Education

Some NC schools in ‘turnaround’ program declined, study finds

An effort to improve struggling schools in North Carolina – funded by a federal Race to the Top grant – did not work in some of them, two researchers have concluded.

Jennifer A. Heissel of Northwestern University and Helen F. Ladd of Duke University analyzed results from some of the schools in the state’s “turnaround” program under Race to the Top. The state assigned schools that were in the bottom 5 percent to the program.

The analysis concluded that the schools in the turnaround program ended up worse than comparable schools that weren’t in it, the researchers wrote. The study looked at the best elementary and middle schools that were in the turnaround program and at comparable schools that were just above the cutoff point for entry.

Reading and math test scores for the schools in the turnaround program declined, the researchers wrote.

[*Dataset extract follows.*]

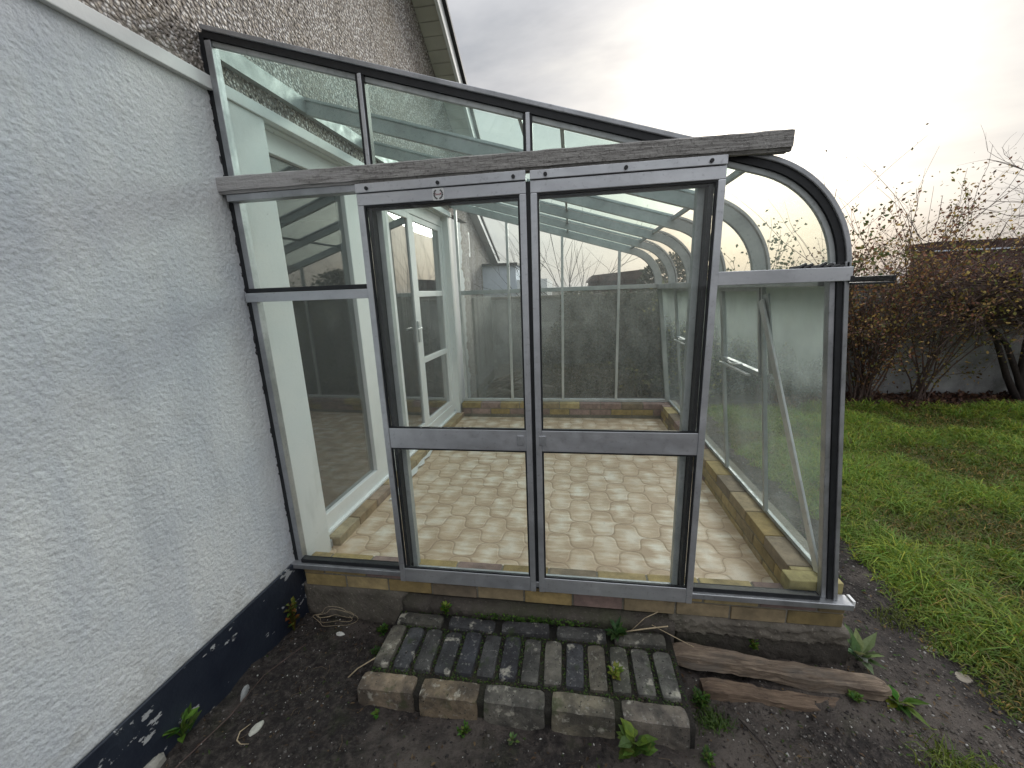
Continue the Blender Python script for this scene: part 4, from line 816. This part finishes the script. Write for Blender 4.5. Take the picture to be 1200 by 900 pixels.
# ------------------------------------------------------------------ garden behind
gwl = thing('garden_wall', 'grey rendered boundary wall across the back of the garden', 'wall', (0, 4.9, 0))
pbuild(MB().box(-.4, 15, 4.9, 5.08, -.6, 1.24), 'wall_face', 'gardenwall', gwl); pbuild(MB().box(-.4, 15, 4.87, 5.1, 1.242, 1.285), 'coping', 'conc', gwl, bevel=.008)
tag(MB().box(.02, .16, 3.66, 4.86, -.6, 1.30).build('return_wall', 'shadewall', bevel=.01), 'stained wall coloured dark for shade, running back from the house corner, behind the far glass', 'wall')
rb = MB()
for i in range(26): x = .45 + random.uniform(-.3, .5); y = 4.3 + random.uniform(-.35, .4); rb.bar((x - .35, y, -.34 + random.uniform(0, .3)), (x + .3, y + random.uniform(-.25, .25), -.33 + random.uniform(0, .45)), random.uniform(.03, .1), random.uniform(.02, .05), col=random.choice([(.16, .14, .12), (.09, .08, .07), (.22, .2, .17)]))
tag(rb.build('rubble_pile', 'stone'), 'pile of old boards and rubble at the foot of the back wall', 'rubble', kind='stuff')

def leaf_cloud(name, P, size, cols, parent=None, up=.6, mat='leaf'):
    n = len(P); P = np.asarray(P); d = rng.normal(0, 1, (n, 3)); d[:, 2] -= .3; d /= np.linalg.norm(d, axis=1)[:, None]; q = rng.normal(0, 1, (n, 3)); s = np.cross(d, q); s /= np.linalg.norm(s, axis=1)[:, None]; nn = np.cross(s, d)
    sz = (size * rng.uniform(.55, 1.25, n))[:, None]; V = np.zeros((n, 4, 3)); V[:, 0] = P; V[:, 1] = P + d * sz * .5 + s * sz * .3 + nn * sz * .12; V[:, 2] = P + d * sz; V[:, 3] = P + d * sz * .5 - s * sz * .3 + nn * sz * .12
    b = (np.arange(n) * 4)[:, None]; F = np.concatenate([b + [0, 1, 2], b + [0, 2, 3]], 0); C = np.array(cols)[rng.integers(0, len(cols), n)] * rng.uniform(.6, 1.3, (n, 1)); return from_arrays(name, V.reshape(-1, 3), F, np.concatenate([C, C], 0), mat, parent)
def branchy(mb, p, d, L_, rad, depth, tips, spread=.6, kids=(2, 4), grav=0., seg=4):
    pts_ = [Vector(p)]; d = Vector(d).normalized()
    for i in range(seg):
        d = (d + Vector((random.gauss(0, .13), random.gauss(0, .13), random.gauss(0, .10) - grav))).normalized(); pts_.append(pts_[-1] + d * L_ / seg)
    mb.tube(pts_, [rad * (1 - .5 * i / seg) for i in range(seg + 1)], 4 if depth < 2 else 6, cap=False)
    tips += pts_[1:]
    if depth > 0:
        for k in range(random.randint(*kids)):
            q = pts_[random.randint(1, seg)]; nd = (d + Vector((random.gauss(0, spread), random.gauss(0, spread), random.gauss(.1, spread)))).normalized(); branchy(mb, q, nd, L_ * random.uniform(.5, .8), rad * .5, depth - 1, tips, spread, kids, grav, seg)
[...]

They also found evidence that student suspensions increased in the turnaround schools in 2012. The analysis looked at results from 2012 to 2014.

“In sum, the schools subject to the state’s turnaround program exhibit worse or no better student outcomes than comparable untreated schools,” the researchers said.

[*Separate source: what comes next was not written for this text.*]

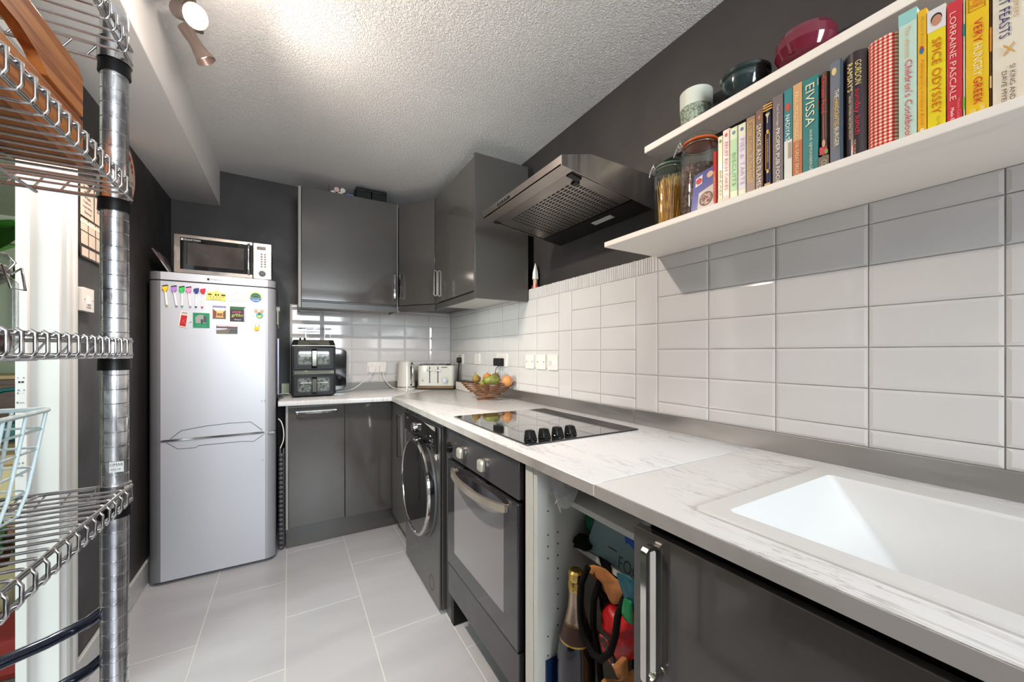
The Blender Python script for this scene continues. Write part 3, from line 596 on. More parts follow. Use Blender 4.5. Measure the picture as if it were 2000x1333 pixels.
# glass jars on the lower shelf
def cliptop(t, c, rad, h, ring_col, n=44, clip_az=pi*.78):
    """glass body, domed lid, rubber ring, bail wire"""
    g_ = .0025
    MB().lathe([(.004,.0),(rad*.86,0),(rad,.012),(rad,h*.80),(rad*.82,h*.88),(rad*.82,h*.905),(rad*.82-g_,h*.905),(rad*.82-g_,h*.88),(rad-g_,h*.79),(rad-g_,.014),(rad*.84,g_*1.5),(.004,g_*1.5)], c, n).build('glass_body', m_glass, t)
    MB().lathe([(rad*.84,0),(rad*.90,.002),(rad*.90,.006),(rad*.84,.008)], (c[0],c[1],c[2]+h*.905), n).build('rubber_seal', ring_col, t)
    MB().lathe([(rad*.86,.0),(rad*.92,.004),(rad*.90,.012),(rad*.60,.018),(rad*.3,.016),(.003,.018)], (c[0],c[1],c[2]+h*.905+.008), n).build('lid', m_glass, t)
    z1 = c[2]+h*.885; z2 = c[2]+h*.905+.016; a = clip_az
    P = lambda q, az, z: (c[0]+q*cos(az), c[1]+q*sin(az), z)
    mb = MB(); mb.tube([P(rad*.84, a+k*2*pi/28, z1) for k in range(28)], .0011, 6, True)
    mb.tube([P(rad*.95, a-.16, z1), P(rad*1.12, a-.16, z2-.006), P(rad*.98, a-.16, z2+.004), P(rad*.98, a+.16, z2+.004), P(rad*1.12, a+.16, z2-.006), P(rad*.95, a+.16, z1)], .0013, 6)
    mb.tube([P(rad*1.02, a-.20, z1-.002), P(rad*1.22, a-.18, z1+.006), P(rad*1.34, a-.12, z1-.022), P(rad*1.34, a+.12, z1-.022), P(rad*1.22, a+.18, z1+.006), P(rad*1.02, a+.20, z1-.002)], .0013, 6)
    mb.build('bail_wire', m_chrome, t)
m_sealg = flat('green_seal', (96,128,104), .4); m_sealo = flat('orange_seal', (206,96,36), .4)
t = thing('storage_jar', 'clip-top glass jar of spaghetti beside the cooker hood', 'jar', (1.10,.842,ST)); cliptop(t, (1.10,.842,ST), .050, .250, m_sealg)
mb = MB(); m_spag = M('spaghetti', (252,200,92), .4)
for i in range(110):
    a = random.random()*2*pi; q = .041*math.sqrt(random.random()); a2 = a+random.uniform(-.9,.9); q2 = .041*math.sqrt(random.random())
    mb.tube([(1.10+q*cos(a), .842+q*sin(a), ST+.006), (1.10+q2*cos(a2), .842+q2*sin(a2), ST+random.uniform(.17,.195))], .0011, 5)
tag(mb.build('spaghetti', m_spag), 'dry spaghetti standing in the clip-top jar by the hood', 'spaghetti')['kind'] = 'stuff'
t = thing('storage_jar', 'tall clip-top glass jar with an orange seal, partly hidden by blue card', 'jar', (1.075,.715,ST)); cliptop(t, (1.075,.715,ST), .056, .262, m_sealo)
tag(MB().lathe([(.048,.006),(.0525,.014),(.0525,.165),(.03,.178),(.003,.182)], (1.075,.715,ST), 36).build('jar_contents', M('brown_grain', (84,58,52), .8, var=((150,120,110), 110, .48, .64), bump=(160,.8,.004))), 'dark brown dry food filling the orange-sealed jar', 'food')['kind'] = 'stuff'

# blue recipe card leaning in front of the jar
t = thing('recipe_card', 'blue food card with a round dish photo in front of the orange-sealed jar', 'card', (.99,.649,ST))
MB().hexa([(.984,.614,ST),(.990,.614,ST),(.990,.684,ST),(.984,.684,ST),(1.000,.614,r(.515)),(1.006,.614,r(.515)),(1.006,.684,r(.505)),(1.000,.684,r(.505))]).build('card', flat('card_blue', (56,62,150), .35), t)
fx = lambda z: .984+.016*(z-ST)/(r(.51)-ST)-.0006
def patch(parent, poly, mat, name='print', dx=0.):
    mb = MB(); mb.quad(*[(fx(z)-dx, y, z) for y, z in poly]); return mb.build(name, mat, parent)
patch(t, [(.664,ST+.001),(.615,ST+.001),(.615,r(.463)),(.664,r(.448))], flat('card_cream', (222,206,196), .5))
patch(t, [(y,z) for y,z in arc((.640,r(.425)), .020, 0, 2*pi, 24)[:-1]], flat('dish_dark', (60,44,40), .4), 'dish_rim', .0004)
patch(t, [(y,z) for y,z in arc((.640,r(.425)), .017, 0, 2*pi, 24)[:-1]], M('dish_food', (206,170,150), .5, var=((110,60,54), 160, .45, .55)), 'dish_food', .0008)
patch(t, [(.676,r(.468)),(.656,r(.474)),(.656,r(.500)),(.676,r(.494))], flat('card_white', (226,222,220), .5), 'photo', .0004)
patch(t, [(y,z) for y,z in arc((.666,r(.484)), .009, 0, 2*pi, 20)[:-1]], flat('card_red', (206,60,44), .5), 'photo_dish', .0008)
patch(t, [(y,z) for y,z in arc((.634,r(.492)), .009, 0, 2*pi, 20)[:-1]], flat('card_peach', (226,190,150), .5), 'photo_dish', .0008)

# ------------------------------------------------------------------ cookbooks
XS = .985
def book(y1, y0, h, col, label, txt=(), depth=.19, rough=.35, prints=(), round_=False, side=None, mat=None, lean=0):
    """y1 = edge towards the hood, y0 = edge towards the lens; txt=(string,colour,z from,z to (share of height, reading downwards),across from,across to (0 = hood side))"""
    t = thing('cookbook', label, 'book', (XS, (y0+y1)/2, ST), group='cookbooks on the lower shelf'); wd = y1-y0
    a, c_ = y0+.0004, y1-.0004; x1 = min(XS+depth, 1.285); z0 = ST+.0003; z1 = ST+h; m = mat or M('cover_%s' % '_'.join(map(str, col)), col, rough, coat=.25)
    th = min(.0016, wd*.2); mb = MB()
    if round_:
        poly = [(XS+.009-.009*sin(pi*i/8), a+(c_-a)*i/8) for i in range(9)]
        mb.prism([(x1,a),(x1,a+th),(XS+.012,a+th)] + [(XS+.012,c_-th),(x1,c_-th),(x1,c_)] + poly[::-1], 'z', z0, z1)
    else: mb.prism([(XS,a),(x1,a),(x1,a+th),(XS+.003,a+th),(XS+.003,c_-th),(x1,c_-th),(x1,c_),(XS,c_)], 'z', z0, z1, .0004)
    mb.build('cover', m, t)
    MB().box((XS+.0125,a+th+.0002,z0+.003),(x1-.003,c_-th-.0002,z1-.003)).build('pages', m_paper, t)
    for ip, (kind, cc, za, zb, f0, f1) in enumerate(prints):
        xf = XS-.0003-.00012*ip
        ya, yb = y1-wd*f0, y1-wd*f1; pa, pb = z1-h*za, z1-h*zb
        mm = cc if not isinstance(cc, tuple) else flat('print_%s' % '_'.join(map(str, cc)), cc, .4)
        mb = MB()
        if kind == 'rect': mb.quad((xf,ya,pb),(xf,yb,pb),(xf,yb,pa),(xf,ya,pa))
        elif kind == 'oval': mb.quad(*[(xf-.0002,(ya+yb)/2+(ya-yb)/2*cos(2*pi*i/24),(pa+pb)/2+(pa-pb)/2*sin(2*pi*i/24)) for i in range(24)])
        elif kind == 'frame':
            e_ = .0011; mb.quad((xf,ya,pb),(xf,ya-e_,pb),(xf,ya-e_,pa),(xf,ya,pa)); mb.quad((xf,yb+e_,pb),(xf,yb,pb),(xf,yb,pa),(xf,yb+e_,pa)); mb.quad((xf,ya,pa-e_),(xf,yb,pa-e_),(xf,yb,pa),(xf,ya,pa)); mb.quad((xf,ya,pb),(xf,yb,pb),(xf,yb,pb+e_),(xf,ya,pb+e_))
        elif kind == 'tri': mb.quad((xf-.0002,ya,pa),(xf-.0002,yb,pa),(xf-.0002,(ya+yb)/2,pb))
        mb.build('spine_print', mm, t)
    for s, cc, za, zb, f0, f1 in txt:
        fm = (f0+f1)/2; lettering(t, s, flat('print_%s' % '_'.join(map(str, cc)), cc, .4), (XS-.0012, y1-wd*fm, z1-h*(za+zb)/2), (0,0,-1), (0,-1,0), h*(zb-za), wd*(f1-f0), 'spine_lettering')
    return t
W = (238,232,220); RED = (206,30,44)
book(.624,.606,.150,(196,44,30),'slim bright red book next to the blue food card',(('THE COMPLETE RECIPE COLLECTION',(226,150,110),.35,.95,.4,.7),),round_=True)
book(.6045,.592,.183,(226,220,180),'slim cream paperback titled Bread with a green emblem',(('BREAD',(150,150,96),.50,.86,.3,.8),),prints=(('oval',(92,130,70),.05,.10,.3,.8),('rect',(214,206,170),.90,1,.0,1)))
book(.5915,.573,.193,(240,214,206),'pink paperback titled Cakes standing next to Bread',(('FRUIT RICH CAKES',(206,120,110),.17,.82,.3,.75),),prints=(('oval',(190,60,50),.05,.10,.3,.7),('rect',(206,70,70),.0,1,.94,1),('rect',(220,200,190),.90,1,.0,.94)))
book(.5725,.552,.189,(216,226,184),'pale green paperback titled Biscuits',(('BISCUITS',(110,170,110),.35,.80,.3,.75),),prints=(('oval',(70,130,150),.05,.10,.3,.7),('rect',(176,214,160),.16,.86,.04,.9),('rect',(50,140,80),.0,1,.92,1)))
book(.5515,.532,.188,(226,222,190),'cream and lilac paperback titled Pies and Tarts',(('PIES & TARTS',(196,176,186),.20,.82,.3,.8),),prints=(('oval',(70,90,160),.05,.10,.3,.7),('rect',(222,212,222),.16,.88,.04,.96),('rect',(40,60,90),.0,1,.95,1)))
book(.5315,.510,.194,(140,104,72),'brown book with a gold frame around its spine title',(('STREET FOOD . X . THE BEST',(222,176,80),.12,.80,.36,.68),),prints=(('frame',(222,176,80),.05,.84,.12,.9),('frame',(222,176,80),.07,.82,.2,.82)))
book(.5095,.493,.200,(110,76,62),'brown book titled Smoke and Flames',(('SMOKE AND FLAMES',(228,216,196),.18,.97,.2,.82),),prints=(('oval',(210,110,60),.07,.12,.35,.7),))
book(.4925,.472,.208,(42,36,66),'navy cocktail book with gold bands and a martini glass',(('THE JAPANESE BAR & MIXOLOGY',(190,150,160),.42,.70,.42,.62),),round_=True,prints=(('rect',(222,160,40),.02,.035,0,1),('rect',(222,160,40),.05,.065,0,1),('rect',(222,160,40),.08,.095,0,1),('tri',(206,190,140),.13,.19,.25,.75),('rect',(206,190,140),.18,.24,.46,.54),('frame',(222,170,60),.36,.78,.3,.75),('oval',(222,170,60),.32,.36,.4,.65),('oval',(222,170,60),.78,.82,.4,.65),('rect',(190,150,70),.93,.98,.2,.8)))
book(.4715,.449,.211,(112,98,100),'grey-brown book titled Proper Pub Food',(("Tom Kerridge's",(216,204,196),.10,.36,.38,.66),('PROPER PUB FOOD',(240,232,214),.37,.99,.36,.72)))
book(.4475,.430,.213,(30,128,132),'teal and white book with a red heart, titled Nadiyas',(("NADIYA'S",(240,240,236),.28,.55,.25,.75),),prints=(('rect',(226,224,214),.55,1,.05,.95),('oval',(206,60,40),.15,.24,.2,.75),('rect',(170,150,130),.58,.75,.5,.9)))
book(.4295,.411,.214,(214,164,110),'tan and orange book titled 100 Great Breads',(('PAUL HOLLYWOOD',(244,214,160),.09,.58,.28,.66),('100 GREAT BREADS',(240,206,160),.62,.99,.3,.7)),prints=(('rect',(190,104,56),.60,1,0,1),))
book(.4105,.381,.213,(38,124,122),'wide teal book titled Elvissa in large cream letters',(('EIVISSA',(226,222,190),.07,.50,.22,.78),('ANNE SIJMONSBERGEN',(206,214,190),.54,.99,.42,.66)),prints=(('rect',(170,60,50),.26,.36,.96,1),('rect',(226,214,180),.05,.12,.96,1)))
book(.3805,.362,.209,(92,58,40),'dark brown book with red script lettering and a small portrait',(('Chinese Food',(206,50,50),.05,.42,.3,.75),('made simple',(150,50,40),.45,.66,.4,.65),('CC',(206,196,180),.90,.96,.3,.8)),prints=(('rect',(206,60,76),.76,.84,.1,.8),('oval',(70,40,34),.68,.78,.3,.8),('oval',(206,160,130),.69,.77,.35,.65),('rect',(120,160,60),.80,.84,.6,.9),('rect',(120,106,86),.86,1,0,1)),round_=True)
book(.3605,.340,.219,(112,116,128),'grey book with a blue edge titled The Handcrafted Burger',(('THE',(236,226,190),.28,.36,.42,.76),('HANDCRAFTED',(240,196,70),.37,.63,.42,.76),('BURGER',(236,226,190),.64,.82,.42,.76)),prints=(('oval',(226,200,130),.06,.13,.15,.55),('rect',(24,70,90),0,1,.86,1),('rect',(230,190,80),.34,.84,.33,.35)))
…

The study was published as a working paper by the National Center for Analysis of Longitudinal Data in Education Research.

North Carolina won a $400 million Race to the Top grant in 2010. The grant program emphasized “turning around” the state’s lowest-achieving schools.

Under the federal guidelines, districts could choose one of four strategies for schools in the turnaround program:

▪ replacing the principal and improving teacher and administrator effectiveness.

▪ replacing the principal and half the teachers and improving effectiveness.

▪ closing the school and reopening it as a charter.

▪ closing the school.

Most districts in North Carolina chose the first option, replacing the principal and increasing coaching for teachers and administrators.

In an interview, Ladd said that the state does good work and that the problem may be with the remedy the federal government prescribed.

“It doesn’t get to the root of the challenges,” she said, noting that low-income students “bring to school with them a lot of barriers that make it difficult for them to learn.”

“If they’re going to learn, the school had to deal with the problems they confront,” she said.

Ladd and Heissel found that teachers in the turnaround schools received more professional development, but also went to more meetings and did more paperwork.

The state also hired researchers to evaluate its Race to the Top program results. They generally reported more positive results for the turnaround program.

Gary Henry, one of the researchers who evaluated the program results for the state, said that his findings and Ladd’s do not conflict. His examinations had a different focus, he said.

Henry, formerly at UNC-Chapel Hill and now at Vanderbilt University, said that his report looked at all schools in the program, including high schools, while Ladd and Heissel focused only on higher-performing elementary and middle schools.

The final report that Henry co-wrote in September reported an average increase in proficiency for schools in the turnaround program, but noted that the improvements seemed to be concentrated in the lowest of the low-performing schools.

“The question is, did the program work?” Henry said. “I think our paper and most people come to the conclusion yes. We show it worked less well for the higher-performing schools.”